## Given exercise:
Every line with the string "scene" should be gathered.
---
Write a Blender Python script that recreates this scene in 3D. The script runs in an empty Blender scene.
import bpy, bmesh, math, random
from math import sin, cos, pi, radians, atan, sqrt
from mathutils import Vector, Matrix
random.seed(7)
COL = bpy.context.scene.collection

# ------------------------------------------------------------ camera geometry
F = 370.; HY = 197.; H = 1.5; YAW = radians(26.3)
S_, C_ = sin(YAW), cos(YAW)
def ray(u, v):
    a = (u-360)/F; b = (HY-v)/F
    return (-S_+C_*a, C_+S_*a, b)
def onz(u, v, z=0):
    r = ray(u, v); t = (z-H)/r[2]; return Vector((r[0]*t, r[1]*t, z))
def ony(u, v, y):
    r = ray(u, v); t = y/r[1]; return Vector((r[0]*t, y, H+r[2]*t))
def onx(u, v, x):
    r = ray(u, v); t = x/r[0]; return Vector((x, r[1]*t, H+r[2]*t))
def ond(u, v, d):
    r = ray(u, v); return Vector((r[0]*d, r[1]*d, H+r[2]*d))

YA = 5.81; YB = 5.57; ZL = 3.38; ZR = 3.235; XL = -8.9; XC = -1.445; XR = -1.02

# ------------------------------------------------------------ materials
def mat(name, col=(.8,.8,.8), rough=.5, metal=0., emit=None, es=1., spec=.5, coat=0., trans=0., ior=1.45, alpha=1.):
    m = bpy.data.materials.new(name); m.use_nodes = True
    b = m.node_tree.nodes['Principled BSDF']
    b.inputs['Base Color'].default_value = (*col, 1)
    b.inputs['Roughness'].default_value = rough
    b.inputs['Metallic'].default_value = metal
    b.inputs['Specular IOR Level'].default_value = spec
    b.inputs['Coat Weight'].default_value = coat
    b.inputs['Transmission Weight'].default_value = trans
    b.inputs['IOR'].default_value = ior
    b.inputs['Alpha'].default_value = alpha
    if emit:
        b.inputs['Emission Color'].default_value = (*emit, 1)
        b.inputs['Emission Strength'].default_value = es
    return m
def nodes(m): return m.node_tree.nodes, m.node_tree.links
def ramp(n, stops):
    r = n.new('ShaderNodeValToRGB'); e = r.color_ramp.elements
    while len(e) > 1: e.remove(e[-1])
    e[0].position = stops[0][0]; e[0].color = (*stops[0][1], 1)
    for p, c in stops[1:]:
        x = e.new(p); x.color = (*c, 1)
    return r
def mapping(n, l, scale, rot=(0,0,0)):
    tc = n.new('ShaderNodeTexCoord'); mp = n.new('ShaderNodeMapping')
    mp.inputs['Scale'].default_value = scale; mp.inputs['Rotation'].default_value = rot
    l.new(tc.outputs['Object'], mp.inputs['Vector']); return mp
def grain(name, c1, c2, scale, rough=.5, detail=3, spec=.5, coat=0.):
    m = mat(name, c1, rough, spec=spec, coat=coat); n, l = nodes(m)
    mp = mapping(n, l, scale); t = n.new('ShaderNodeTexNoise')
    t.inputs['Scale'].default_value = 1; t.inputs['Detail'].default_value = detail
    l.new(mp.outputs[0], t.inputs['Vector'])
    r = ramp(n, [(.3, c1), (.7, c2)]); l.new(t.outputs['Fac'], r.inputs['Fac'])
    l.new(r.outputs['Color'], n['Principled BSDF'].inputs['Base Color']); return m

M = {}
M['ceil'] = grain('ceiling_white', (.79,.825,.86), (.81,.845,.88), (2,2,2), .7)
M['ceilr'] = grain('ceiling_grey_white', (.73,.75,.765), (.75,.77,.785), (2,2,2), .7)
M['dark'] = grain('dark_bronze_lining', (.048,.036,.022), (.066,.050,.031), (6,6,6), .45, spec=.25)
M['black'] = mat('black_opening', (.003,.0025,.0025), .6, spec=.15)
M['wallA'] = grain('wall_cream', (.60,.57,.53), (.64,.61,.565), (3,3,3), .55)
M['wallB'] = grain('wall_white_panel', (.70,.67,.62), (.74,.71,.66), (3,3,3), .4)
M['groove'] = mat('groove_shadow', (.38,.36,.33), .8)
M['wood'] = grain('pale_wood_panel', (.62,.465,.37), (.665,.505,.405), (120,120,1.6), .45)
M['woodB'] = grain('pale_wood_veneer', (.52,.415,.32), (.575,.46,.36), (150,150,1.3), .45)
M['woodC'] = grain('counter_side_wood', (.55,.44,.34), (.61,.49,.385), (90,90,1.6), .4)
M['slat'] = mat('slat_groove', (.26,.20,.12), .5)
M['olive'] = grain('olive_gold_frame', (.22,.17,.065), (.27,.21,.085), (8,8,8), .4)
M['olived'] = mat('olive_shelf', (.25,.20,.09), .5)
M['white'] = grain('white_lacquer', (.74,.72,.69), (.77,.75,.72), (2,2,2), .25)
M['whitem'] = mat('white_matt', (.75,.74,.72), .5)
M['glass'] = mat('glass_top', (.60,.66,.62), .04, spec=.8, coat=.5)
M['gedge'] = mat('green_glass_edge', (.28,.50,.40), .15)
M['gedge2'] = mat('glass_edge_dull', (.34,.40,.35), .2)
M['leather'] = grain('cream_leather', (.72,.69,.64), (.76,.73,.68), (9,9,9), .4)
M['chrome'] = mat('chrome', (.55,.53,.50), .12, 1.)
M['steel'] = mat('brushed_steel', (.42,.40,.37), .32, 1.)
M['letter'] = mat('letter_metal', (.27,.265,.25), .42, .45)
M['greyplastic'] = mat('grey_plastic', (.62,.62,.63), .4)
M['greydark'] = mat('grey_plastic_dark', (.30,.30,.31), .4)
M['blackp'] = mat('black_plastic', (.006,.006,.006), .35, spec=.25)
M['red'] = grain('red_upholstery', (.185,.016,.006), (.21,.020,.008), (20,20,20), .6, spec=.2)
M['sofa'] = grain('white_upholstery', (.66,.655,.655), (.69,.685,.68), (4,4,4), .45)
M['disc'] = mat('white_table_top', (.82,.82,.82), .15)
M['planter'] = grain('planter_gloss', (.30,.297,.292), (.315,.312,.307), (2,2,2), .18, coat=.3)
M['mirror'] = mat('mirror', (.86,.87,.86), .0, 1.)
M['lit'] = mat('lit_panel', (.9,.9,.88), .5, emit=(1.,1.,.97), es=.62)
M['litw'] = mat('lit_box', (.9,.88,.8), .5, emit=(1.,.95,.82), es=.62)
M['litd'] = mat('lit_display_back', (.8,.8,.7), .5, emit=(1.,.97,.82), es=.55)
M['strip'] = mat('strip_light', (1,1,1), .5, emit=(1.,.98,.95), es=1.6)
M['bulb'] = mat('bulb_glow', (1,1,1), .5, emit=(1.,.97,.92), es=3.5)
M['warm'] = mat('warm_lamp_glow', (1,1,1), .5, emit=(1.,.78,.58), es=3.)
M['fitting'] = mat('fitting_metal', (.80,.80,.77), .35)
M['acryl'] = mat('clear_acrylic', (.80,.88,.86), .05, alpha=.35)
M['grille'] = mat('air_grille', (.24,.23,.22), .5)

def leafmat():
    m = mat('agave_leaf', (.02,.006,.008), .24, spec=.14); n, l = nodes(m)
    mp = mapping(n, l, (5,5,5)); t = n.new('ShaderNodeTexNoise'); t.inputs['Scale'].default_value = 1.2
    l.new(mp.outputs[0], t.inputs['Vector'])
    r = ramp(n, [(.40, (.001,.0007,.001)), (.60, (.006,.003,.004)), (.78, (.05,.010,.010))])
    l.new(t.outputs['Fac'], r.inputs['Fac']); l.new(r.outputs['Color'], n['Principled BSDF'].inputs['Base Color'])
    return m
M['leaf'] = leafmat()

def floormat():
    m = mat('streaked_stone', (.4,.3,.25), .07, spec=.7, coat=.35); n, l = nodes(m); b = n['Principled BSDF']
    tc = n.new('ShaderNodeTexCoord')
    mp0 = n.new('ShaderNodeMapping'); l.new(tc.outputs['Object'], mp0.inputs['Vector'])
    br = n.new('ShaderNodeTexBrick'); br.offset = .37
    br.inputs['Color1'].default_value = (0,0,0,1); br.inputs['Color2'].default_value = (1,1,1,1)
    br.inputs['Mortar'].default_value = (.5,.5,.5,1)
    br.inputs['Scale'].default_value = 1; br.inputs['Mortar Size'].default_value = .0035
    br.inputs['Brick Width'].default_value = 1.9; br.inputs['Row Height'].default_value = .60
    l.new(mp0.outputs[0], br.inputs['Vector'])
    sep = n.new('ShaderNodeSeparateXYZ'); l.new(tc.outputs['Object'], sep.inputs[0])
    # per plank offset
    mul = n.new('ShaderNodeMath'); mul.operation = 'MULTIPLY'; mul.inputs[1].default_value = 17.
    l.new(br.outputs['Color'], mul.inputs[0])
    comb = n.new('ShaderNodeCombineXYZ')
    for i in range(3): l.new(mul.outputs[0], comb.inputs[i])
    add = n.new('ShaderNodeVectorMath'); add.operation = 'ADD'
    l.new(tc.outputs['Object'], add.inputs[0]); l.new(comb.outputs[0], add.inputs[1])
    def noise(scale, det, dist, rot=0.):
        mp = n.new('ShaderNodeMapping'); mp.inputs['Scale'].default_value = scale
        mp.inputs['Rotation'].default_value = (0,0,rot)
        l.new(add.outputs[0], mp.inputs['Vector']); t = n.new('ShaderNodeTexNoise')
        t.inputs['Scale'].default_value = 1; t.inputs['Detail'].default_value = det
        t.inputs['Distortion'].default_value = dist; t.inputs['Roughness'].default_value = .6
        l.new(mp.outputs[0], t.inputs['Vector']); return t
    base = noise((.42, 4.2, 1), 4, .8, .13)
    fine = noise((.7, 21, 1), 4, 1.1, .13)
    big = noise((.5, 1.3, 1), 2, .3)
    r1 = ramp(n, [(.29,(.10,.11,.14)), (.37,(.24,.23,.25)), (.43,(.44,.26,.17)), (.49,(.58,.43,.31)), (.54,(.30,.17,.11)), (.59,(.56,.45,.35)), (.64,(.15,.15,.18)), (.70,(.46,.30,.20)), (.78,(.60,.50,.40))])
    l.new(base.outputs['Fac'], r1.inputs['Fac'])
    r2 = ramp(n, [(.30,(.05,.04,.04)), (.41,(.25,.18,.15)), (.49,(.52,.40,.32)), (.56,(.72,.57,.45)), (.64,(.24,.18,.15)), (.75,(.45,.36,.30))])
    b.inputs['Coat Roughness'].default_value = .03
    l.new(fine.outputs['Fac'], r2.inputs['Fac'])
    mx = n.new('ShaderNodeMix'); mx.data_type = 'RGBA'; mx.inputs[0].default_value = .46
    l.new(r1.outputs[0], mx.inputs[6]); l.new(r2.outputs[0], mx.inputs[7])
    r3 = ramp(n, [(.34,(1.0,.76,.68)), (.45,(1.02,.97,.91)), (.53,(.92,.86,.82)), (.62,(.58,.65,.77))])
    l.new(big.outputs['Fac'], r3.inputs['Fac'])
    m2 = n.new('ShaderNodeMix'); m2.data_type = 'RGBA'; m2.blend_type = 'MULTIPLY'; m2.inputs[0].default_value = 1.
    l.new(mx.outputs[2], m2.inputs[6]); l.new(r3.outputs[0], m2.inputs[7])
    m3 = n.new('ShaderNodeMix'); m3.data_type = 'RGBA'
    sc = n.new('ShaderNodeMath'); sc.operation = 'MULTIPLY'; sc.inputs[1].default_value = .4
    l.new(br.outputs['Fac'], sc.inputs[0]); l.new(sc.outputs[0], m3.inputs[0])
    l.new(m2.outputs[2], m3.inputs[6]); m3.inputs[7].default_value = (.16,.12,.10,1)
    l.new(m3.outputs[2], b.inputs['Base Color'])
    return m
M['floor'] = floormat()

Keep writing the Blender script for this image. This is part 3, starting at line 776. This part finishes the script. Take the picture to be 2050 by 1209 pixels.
---
## Right answer:
Write a Blender Python script that recreates this scene in 3D. The script runs in an empty Blender scene.
COL = bpy.context.scene.collection